# What is required:
Extract, unchanged, each line of the listing below from its first line through the line that contains "5.), so, True)", inclusive, and nothing else.
** start Input **
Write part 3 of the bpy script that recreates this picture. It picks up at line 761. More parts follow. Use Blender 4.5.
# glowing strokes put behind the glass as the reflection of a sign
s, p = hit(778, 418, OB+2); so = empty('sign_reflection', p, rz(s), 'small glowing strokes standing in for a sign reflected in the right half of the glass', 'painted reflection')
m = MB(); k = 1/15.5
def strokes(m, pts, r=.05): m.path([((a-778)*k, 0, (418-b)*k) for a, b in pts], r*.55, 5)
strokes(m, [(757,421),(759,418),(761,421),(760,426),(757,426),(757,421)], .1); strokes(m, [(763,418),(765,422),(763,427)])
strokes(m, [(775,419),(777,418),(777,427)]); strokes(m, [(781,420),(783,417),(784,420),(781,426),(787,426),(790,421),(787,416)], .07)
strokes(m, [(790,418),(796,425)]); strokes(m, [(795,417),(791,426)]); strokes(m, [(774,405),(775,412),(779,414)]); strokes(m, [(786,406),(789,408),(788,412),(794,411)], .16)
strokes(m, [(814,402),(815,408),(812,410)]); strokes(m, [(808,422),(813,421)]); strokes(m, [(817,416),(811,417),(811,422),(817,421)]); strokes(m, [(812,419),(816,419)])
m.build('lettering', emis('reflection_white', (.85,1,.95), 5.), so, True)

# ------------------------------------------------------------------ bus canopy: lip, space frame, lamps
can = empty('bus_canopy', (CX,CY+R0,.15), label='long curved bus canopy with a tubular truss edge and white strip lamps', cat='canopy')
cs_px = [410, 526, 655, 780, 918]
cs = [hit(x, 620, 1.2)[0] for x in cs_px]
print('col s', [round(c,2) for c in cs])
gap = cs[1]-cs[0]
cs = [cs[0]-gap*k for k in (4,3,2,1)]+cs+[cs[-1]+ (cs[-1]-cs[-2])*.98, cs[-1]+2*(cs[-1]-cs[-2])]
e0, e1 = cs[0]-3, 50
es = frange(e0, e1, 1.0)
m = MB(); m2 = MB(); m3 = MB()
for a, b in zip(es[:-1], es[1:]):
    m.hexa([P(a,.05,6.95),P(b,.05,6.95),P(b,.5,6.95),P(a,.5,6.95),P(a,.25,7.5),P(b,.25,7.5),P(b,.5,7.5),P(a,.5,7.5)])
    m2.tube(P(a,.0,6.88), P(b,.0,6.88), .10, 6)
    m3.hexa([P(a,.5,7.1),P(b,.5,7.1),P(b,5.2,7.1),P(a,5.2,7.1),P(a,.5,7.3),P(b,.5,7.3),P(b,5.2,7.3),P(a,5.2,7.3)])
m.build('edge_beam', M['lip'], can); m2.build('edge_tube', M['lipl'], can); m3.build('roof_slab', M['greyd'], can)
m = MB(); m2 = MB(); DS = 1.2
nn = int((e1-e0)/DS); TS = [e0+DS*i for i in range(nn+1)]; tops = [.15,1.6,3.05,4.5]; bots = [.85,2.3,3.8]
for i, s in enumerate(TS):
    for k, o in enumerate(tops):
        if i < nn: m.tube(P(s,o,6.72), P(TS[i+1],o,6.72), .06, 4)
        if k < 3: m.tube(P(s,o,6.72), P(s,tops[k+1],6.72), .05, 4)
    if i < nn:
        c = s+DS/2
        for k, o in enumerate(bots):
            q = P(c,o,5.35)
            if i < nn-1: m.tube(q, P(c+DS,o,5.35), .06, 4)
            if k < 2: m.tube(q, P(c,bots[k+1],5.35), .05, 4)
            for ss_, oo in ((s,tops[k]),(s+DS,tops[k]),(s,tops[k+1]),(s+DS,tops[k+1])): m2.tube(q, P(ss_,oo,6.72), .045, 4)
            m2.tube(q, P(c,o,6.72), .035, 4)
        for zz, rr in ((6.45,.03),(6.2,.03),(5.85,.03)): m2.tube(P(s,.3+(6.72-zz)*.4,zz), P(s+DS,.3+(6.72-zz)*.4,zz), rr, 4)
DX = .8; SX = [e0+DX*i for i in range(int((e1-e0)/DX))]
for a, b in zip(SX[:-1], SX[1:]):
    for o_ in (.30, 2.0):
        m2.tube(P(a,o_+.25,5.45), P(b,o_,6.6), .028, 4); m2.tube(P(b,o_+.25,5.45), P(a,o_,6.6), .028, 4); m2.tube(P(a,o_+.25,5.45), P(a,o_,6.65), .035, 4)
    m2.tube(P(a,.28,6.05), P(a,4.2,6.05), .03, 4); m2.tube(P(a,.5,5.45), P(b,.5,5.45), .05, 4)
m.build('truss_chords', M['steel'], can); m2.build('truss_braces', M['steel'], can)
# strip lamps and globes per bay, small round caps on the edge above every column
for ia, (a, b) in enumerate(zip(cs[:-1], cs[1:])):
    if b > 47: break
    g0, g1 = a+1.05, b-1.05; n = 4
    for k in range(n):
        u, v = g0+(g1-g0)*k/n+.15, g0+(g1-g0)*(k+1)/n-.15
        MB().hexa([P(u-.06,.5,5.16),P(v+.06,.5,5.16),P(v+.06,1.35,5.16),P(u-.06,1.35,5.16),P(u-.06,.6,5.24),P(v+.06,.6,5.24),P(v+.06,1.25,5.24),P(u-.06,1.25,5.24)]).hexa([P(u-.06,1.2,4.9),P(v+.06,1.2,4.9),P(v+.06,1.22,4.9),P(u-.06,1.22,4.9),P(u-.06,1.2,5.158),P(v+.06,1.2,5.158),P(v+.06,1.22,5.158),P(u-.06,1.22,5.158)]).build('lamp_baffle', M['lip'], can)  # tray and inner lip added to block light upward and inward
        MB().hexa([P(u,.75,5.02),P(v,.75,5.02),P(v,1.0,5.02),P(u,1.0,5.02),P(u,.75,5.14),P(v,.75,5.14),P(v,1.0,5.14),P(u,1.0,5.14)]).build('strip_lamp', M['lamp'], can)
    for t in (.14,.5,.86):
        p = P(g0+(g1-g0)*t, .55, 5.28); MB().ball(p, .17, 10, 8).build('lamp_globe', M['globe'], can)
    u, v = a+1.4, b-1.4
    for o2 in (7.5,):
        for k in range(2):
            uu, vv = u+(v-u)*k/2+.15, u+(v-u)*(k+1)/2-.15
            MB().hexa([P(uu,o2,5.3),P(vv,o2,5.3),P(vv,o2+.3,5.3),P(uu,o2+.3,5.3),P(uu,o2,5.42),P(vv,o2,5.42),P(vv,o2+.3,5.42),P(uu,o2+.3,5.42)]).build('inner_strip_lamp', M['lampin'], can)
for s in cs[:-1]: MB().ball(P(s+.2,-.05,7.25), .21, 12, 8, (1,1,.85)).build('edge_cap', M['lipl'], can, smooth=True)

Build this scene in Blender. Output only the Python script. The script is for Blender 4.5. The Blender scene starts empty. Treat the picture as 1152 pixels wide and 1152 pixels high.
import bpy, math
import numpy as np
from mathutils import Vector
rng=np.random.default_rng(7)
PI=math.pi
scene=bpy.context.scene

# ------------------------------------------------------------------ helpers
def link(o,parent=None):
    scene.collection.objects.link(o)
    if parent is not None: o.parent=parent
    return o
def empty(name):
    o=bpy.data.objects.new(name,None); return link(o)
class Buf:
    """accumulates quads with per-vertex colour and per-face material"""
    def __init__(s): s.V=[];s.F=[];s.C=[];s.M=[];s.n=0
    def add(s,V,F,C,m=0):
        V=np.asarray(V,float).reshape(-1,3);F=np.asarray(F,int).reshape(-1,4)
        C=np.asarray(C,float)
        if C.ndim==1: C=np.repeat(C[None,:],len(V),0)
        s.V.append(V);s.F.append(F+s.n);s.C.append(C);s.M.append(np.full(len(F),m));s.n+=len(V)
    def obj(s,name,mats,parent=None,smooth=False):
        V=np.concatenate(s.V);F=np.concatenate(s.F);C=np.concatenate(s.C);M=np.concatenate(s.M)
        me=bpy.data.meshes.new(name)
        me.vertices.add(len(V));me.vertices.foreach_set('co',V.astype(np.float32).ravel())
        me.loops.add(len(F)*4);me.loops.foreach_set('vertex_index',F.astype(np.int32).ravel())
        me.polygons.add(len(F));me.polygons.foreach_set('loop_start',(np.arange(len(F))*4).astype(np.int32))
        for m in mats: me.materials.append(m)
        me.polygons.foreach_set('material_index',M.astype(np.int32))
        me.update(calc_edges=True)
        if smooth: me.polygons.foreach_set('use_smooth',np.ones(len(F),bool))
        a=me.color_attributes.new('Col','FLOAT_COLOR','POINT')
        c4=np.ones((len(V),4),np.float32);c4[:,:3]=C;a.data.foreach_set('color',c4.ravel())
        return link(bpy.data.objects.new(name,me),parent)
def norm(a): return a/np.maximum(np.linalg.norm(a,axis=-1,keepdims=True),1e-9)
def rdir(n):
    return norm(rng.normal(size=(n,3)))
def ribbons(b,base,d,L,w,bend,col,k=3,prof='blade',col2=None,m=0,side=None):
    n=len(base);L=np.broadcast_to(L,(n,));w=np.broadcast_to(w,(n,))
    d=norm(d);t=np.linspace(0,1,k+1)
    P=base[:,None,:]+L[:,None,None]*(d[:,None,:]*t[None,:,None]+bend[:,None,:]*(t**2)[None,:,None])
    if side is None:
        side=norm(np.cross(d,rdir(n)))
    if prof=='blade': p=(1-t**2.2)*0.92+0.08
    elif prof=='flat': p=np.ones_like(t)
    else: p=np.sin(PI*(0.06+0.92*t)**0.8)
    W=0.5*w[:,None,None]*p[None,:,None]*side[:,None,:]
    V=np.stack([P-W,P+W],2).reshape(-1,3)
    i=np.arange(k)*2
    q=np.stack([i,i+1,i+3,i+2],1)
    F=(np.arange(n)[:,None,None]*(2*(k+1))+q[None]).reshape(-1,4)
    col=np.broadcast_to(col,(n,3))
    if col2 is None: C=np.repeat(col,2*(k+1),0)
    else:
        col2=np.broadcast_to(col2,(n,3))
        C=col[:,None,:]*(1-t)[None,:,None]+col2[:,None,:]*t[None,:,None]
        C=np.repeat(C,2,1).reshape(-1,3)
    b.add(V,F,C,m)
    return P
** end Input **
# Output of the task:
Write part 3 of the bpy script that recreates this picture. It picks up at line 761. More parts follow. Use Blender 4.5.
# glowing strokes put behind the glass as the reflection of a sign
s, p = hit(778, 418, OB+2); so = empty('sign_reflection', p, rz(s), 'small glowing strokes standing in for a sign reflected in the right half of the glass', 'painted reflection')
m = MB(); k = 1/15.5
def strokes(m, pts, r=.05): m.path([((a-778)*k, 0, (418-b)*k) for a, b in pts], r*.55, 5)
strokes(m, [(757,421),(759,418),(761,421),(760,426),(757,426),(757,421)], .1); strokes(m, [(763,418),(765,422),(763,427)])
strokes(m, [(775,419),(777,418),(777,427)]); strokes(m, [(781,420),(783,417),(784,420),(781,426),(787,426),(790,421),(787,416)], .07)
strokes(m, [(790,418),(796,425)]); strokes(m, [(795,417),(791,426)]); strokes(m, [(774,405),(775,412),(779,414)]); strokes(m, [(786,406),(789,408),(788,412),(794,411)], .16)
strokes(m, [(814,402),(815,408),(812,410)]); strokes(m, [(808,422),(813,421)]); strokes(m, [(817,416),(811,417),(811,422),(817,421)]); strokes(m, [(812,419),(816,419)])
m.build('lettering', emis('reflection_white', (.85,1,.95), 5.), so, True)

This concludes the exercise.